I asked Cesar if he was offended at all by the episode of South Park on Comedy Central featuring him as the only reality show expert who could rehabilitate Eric Cartman.

Absolutely not, it was fantastic. They love the show. The guys called me, the creators of the show (Trey Parker and Matt Stone), they said, 'Cesar, we love your show, we're going to do a thing on you and we hope you enjoy it.' No, no it's fantastic.

Sitting with Cesar, I got the feeling that there was nothing he couldn't do. Because of the translatable nature of his instinctual knowledge it seems like the sky's the limit. Hold seminars for CEO's? Be an advisor to the President? Speak to psychologists about the natural order of things? No problem. His influence seems to expand to anyone or group looking for a shift in paradigm. Cesar agreed that the show is about much more than helping dogs. I labeled it as a shift in consciousness, and asked him what he thought?

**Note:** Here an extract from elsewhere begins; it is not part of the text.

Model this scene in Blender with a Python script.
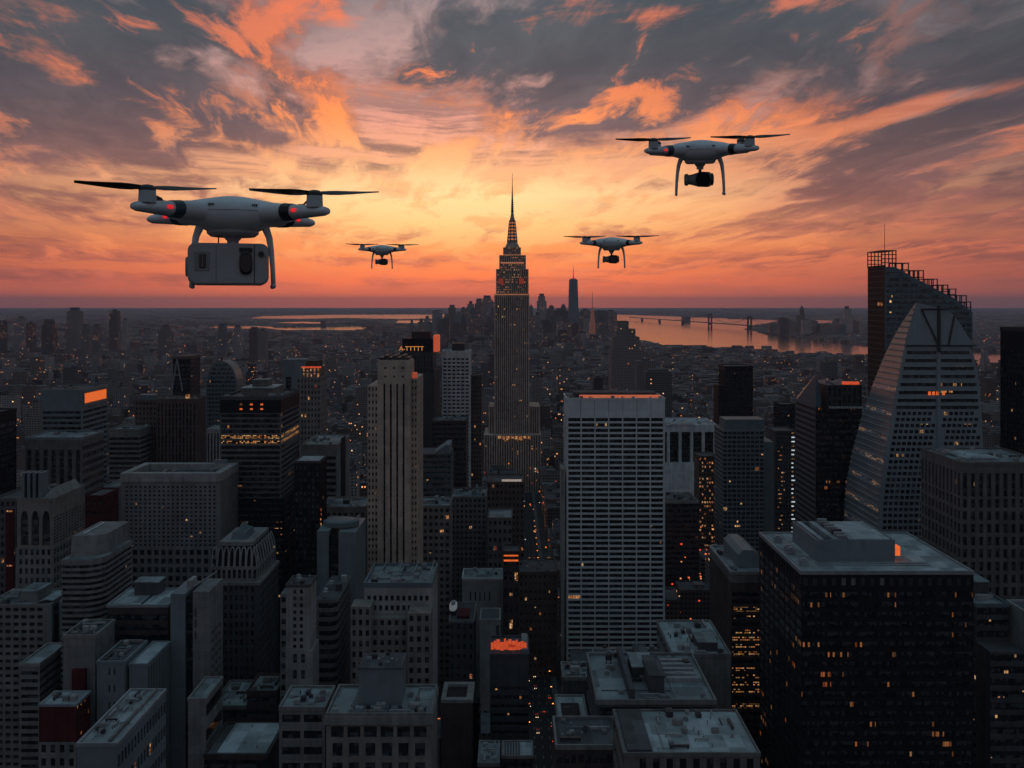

It's a reconnect to simplicity, regain something that we lost. Our ancestors had it. They probably didn't know how to go to the moon, you know, and how to create certain things, but they knew how to live a very simplistic life. I think we are in the process of really living the four worlds, you know, the instinctual world, the intellectual world, the emotional world, and the spiritual world is going to be available for everybody. A dog is a vehicle, you know, a dog is a window to Mother Nature and that's the closest species we have. It's an up and down thing, the human goals, because the human is always an explorer, an adventurist. But many times they don't have to invent life, you know, they just have to keep it the way it is. You don't have to reinvent the wheel, you just have to reconnect and pass that information to the next generation, you know, so I feel blessed, I always say God chose me to be the person to help humans to reconnect through a dog. The dog is a vehicle. You can do it with anything else. Tony Robbins does it with people, Wayne Dyer does it with people, Deepak Chopra does it from a prayer, so it's a lot of people who want the same thing, it's just I'm the person who's doing it through dogs.